BABYLON Review
Damien Chazelle’s tribute to Old Hollywood is absolutely nuts in the best possibly way.
There’s always a bit of a buzz in the air whenever filmmaker Damien Chazelle delivers a new movie. At least for me, that’s because he’s one of the few filmmakers who has directed two of my #1 movies with “Whiplash” and “La La Land.” Thusly, I may be suggesting that I’m always going to give him the benefit of the doubt rather than believing any early hype or criticism.
Maybe you know a little about Babylon, like the fact that it’s set in old Hollywood, mainly between 1926 to 1932, at a time when motion pictures were exploding and silent movies were succumbing to the talkies.
Manuel Torres (Diego Calva) is a Mexican immigrant who does odd jobs for a rich studio exec, but dreams of working at the studio himself. When we meet “Manny,” he has been commissioned to bring a live elephant to a debaucherous mansion party where everyone is having just way too much fun with sex, drugs and alcohol flowing freely. There, Manny first encounters the “wild child” Nellie de Roy (Margot Robbie), a partying Jersey girl who shares his dreams of making it big in the burgeoning Hollywood system. Manny is immediately smitten with Nellie, but she gets her big break quicker than he does and is immediately thrust into a silent movie, a massive epic for the studio Kinoscope that is absolute chaos; she impresses the big wigs enough to get a contract with Kinoscope. The third part of the equation is Brad Pitt as Jack Conrad, the studio’s superstar male lead, who Manny also meets and quickly gets a job as his aide/assistant.
There are other important players in the story like Jovan Adepo as Sidney Palmer, a trumpet-playing bandleader who Manny gives a boost to get him into pictures, and Li Jun Li as Lady Fay Zhu, a lesbian dragon lady whose career Manny tanks to keep her away from Nellie. There are plenty of others in this enormous ensemble that pop in and out of the main trio’s lives, including Jeff Garlin as studio head Don Wallach, Jean Smart as tabloid journalist Elinor St. John, Lukas Haas as Jack’s agent and best friend George, and many more. In a rare appearance in a studio movie, Eric Roberts plays Nellie’s father, who immediately tries to capitalize on her growing fame to try to bend the ear of Hollywood luminaries, including Jack.
Make no mistake that while Babylon has many dramatic moments, it is a comedy at heart with Chazelle’s sense of humor fully on display even if it’s as simple as putting Robbie into scenes with Samara Weaving, who has been mercilessly compared to her Aussie countrymate. In their scenes together, Weaving plays the studio’s hot star who is shown up by Robbie’s newcomer. There’s another scene where Robbie seems to be recreating a moment from Tarantino’s Once Upon a Time … in Hollywood, again seemingly a clever nod to her former role as Sharon Tate. Tobey Maguire shows up in the last act when Chazelle goes full-on Boogie Nights, but I especially loved the hilarious P.J. Byrne being given a chance to deliver one of the movie’s funniest moments, as we see Nellie struggling with the transition to talking pictures.

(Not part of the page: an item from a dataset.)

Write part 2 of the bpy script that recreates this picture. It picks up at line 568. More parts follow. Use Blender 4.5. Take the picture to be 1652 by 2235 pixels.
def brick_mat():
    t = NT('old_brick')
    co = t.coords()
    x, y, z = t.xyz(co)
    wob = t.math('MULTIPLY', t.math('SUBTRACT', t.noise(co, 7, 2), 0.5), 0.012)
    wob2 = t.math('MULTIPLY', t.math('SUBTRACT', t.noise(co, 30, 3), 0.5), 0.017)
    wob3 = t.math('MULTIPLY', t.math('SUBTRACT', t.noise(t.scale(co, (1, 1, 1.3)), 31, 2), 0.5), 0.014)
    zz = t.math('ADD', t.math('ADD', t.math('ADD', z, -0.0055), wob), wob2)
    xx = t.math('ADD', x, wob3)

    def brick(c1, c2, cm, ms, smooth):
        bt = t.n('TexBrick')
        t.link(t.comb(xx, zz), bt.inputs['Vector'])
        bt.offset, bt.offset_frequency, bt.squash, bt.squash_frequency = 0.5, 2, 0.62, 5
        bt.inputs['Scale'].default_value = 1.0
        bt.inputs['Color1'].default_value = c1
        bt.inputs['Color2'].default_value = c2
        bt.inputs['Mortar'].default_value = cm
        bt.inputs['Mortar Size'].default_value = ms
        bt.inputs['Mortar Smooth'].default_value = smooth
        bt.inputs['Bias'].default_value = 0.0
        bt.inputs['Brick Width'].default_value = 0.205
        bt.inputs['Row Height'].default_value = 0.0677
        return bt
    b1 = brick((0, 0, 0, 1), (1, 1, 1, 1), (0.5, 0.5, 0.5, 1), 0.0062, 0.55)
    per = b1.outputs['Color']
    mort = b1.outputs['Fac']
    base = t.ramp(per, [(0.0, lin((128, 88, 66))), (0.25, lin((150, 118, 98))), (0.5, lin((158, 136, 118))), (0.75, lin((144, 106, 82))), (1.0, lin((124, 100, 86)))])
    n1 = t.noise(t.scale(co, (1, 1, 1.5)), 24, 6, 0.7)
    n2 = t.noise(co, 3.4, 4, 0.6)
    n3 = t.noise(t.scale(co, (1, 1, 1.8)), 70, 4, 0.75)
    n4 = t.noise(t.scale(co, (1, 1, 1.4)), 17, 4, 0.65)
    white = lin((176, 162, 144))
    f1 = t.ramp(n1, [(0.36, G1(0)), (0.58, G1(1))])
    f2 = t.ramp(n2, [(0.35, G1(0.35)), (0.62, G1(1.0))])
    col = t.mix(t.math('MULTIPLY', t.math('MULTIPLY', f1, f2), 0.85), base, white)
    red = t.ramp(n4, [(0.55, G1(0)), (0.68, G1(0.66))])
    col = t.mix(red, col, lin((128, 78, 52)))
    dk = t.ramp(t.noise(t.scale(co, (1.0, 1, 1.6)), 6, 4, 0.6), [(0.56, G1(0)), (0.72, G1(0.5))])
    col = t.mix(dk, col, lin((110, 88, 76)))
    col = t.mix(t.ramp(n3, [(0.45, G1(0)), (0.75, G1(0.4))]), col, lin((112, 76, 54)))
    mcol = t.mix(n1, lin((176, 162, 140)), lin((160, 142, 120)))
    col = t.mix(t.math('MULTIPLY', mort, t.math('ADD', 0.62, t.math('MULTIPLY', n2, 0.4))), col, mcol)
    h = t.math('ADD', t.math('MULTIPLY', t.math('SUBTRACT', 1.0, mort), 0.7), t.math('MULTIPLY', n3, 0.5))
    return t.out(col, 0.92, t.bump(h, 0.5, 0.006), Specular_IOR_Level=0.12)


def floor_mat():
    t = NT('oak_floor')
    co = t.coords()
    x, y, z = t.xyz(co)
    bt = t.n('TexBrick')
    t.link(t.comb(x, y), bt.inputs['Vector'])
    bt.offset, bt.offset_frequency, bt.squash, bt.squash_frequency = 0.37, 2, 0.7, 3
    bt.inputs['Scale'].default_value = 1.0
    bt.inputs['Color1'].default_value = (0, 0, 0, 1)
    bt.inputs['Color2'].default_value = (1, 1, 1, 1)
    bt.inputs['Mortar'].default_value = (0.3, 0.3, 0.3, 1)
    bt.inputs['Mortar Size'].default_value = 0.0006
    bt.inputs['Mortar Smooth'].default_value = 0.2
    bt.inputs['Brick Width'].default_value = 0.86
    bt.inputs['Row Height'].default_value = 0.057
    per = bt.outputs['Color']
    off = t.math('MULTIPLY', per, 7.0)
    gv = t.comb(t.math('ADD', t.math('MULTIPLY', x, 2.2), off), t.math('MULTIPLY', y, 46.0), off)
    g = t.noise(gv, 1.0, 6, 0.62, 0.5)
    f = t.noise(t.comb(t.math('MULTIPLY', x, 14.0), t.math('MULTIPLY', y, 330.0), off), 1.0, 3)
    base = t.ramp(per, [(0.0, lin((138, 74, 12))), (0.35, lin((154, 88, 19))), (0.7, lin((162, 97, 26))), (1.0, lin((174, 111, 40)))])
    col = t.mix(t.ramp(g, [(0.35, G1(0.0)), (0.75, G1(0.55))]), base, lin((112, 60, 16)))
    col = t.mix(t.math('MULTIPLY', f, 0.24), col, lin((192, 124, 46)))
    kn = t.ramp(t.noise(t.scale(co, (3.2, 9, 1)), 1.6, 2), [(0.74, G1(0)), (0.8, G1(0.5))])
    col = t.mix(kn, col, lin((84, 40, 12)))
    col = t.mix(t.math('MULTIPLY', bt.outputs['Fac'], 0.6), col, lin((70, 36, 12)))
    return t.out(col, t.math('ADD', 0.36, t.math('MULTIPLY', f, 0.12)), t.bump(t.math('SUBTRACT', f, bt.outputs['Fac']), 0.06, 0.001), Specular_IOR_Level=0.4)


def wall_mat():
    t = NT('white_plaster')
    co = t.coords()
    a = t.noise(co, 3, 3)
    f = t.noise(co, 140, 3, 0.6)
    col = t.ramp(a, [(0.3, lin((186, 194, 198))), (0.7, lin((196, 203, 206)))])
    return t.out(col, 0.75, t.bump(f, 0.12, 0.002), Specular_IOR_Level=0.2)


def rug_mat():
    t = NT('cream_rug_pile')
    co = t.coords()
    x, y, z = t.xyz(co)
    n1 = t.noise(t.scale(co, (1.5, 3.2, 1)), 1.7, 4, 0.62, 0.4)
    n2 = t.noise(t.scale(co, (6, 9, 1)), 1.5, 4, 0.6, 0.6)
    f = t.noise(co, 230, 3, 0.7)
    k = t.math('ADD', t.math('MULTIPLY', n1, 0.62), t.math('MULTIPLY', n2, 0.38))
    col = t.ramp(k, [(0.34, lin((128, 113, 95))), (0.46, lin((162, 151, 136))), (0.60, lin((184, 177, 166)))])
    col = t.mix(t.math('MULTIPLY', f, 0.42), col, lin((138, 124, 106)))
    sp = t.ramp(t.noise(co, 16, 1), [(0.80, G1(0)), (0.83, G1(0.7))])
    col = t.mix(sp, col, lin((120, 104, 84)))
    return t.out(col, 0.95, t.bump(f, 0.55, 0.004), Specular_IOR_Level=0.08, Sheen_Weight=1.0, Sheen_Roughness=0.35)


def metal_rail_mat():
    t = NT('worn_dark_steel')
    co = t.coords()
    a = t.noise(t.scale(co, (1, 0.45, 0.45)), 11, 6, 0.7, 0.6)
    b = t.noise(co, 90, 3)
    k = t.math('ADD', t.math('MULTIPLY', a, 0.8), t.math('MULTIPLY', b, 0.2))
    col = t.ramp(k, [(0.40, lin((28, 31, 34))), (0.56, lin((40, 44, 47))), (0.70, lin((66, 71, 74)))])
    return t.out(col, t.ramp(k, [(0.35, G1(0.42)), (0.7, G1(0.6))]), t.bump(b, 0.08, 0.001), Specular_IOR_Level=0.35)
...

There are aspects of the humor that goes full-on low-brow, and because of that, the movie has as much in common with Triangle of Sadness or even some of Monty Python’s more scatological work. Maybe it’s done to shock the viewer, but it adds to the sense that Chazelle is not completely trying to glamorize old Hollywood, as some might suspect.
Watching Babylon, it’s also hard not to think of the work of Baz Luhrmann, who has frequently created these crazy party scenes on screen, but also tends to throw everything at the viewer in the first 20 minutes just to make sure they’re up for a different cinematic experience. There are also a few things in Babylon that veer from memorable moments from the trailers, which can be almost distracting at times.
Even so, the movie just looks fantastic, a combination of the work done by DP Linus Sandgren, as well as the production and costume design teams, but the real stand-out is the editing by Oscar-winner Tom Cross, who Chazelle is working with for the fourth time. Watching Babylon’s frenetic pacing, it’s obvious what an important role Cross plays in Chazelle’s vision, being able to handle the amount of characters and sheer mayhem (both in foreground and background) in a way that makes sure that the most important moments stand out.
Chazelle clearly has a lot to say about the early days of Hollywood, including its treatment of minorities, but some of that tends to get lost in the shuffle of some of the movie’s more insane moments. (The ending is going to be quite divisive, for sure, and may generate more head scratching than anything else.)
That said, if Paul Thomas Anderson made this exact same movie, critics and others would be falling over each other to heap praise on it and claim it to be a masterpiece. In some ways, Babylon is like that Bradley Cooper section of Licorice Pizza but going at that piece for almost its entire 3-hour running time. Babylon is very much a comedy but one with really deep moments that does an effective job showing how fame and acclaim can be fleeting even once one gets their lucky break in Hollywood.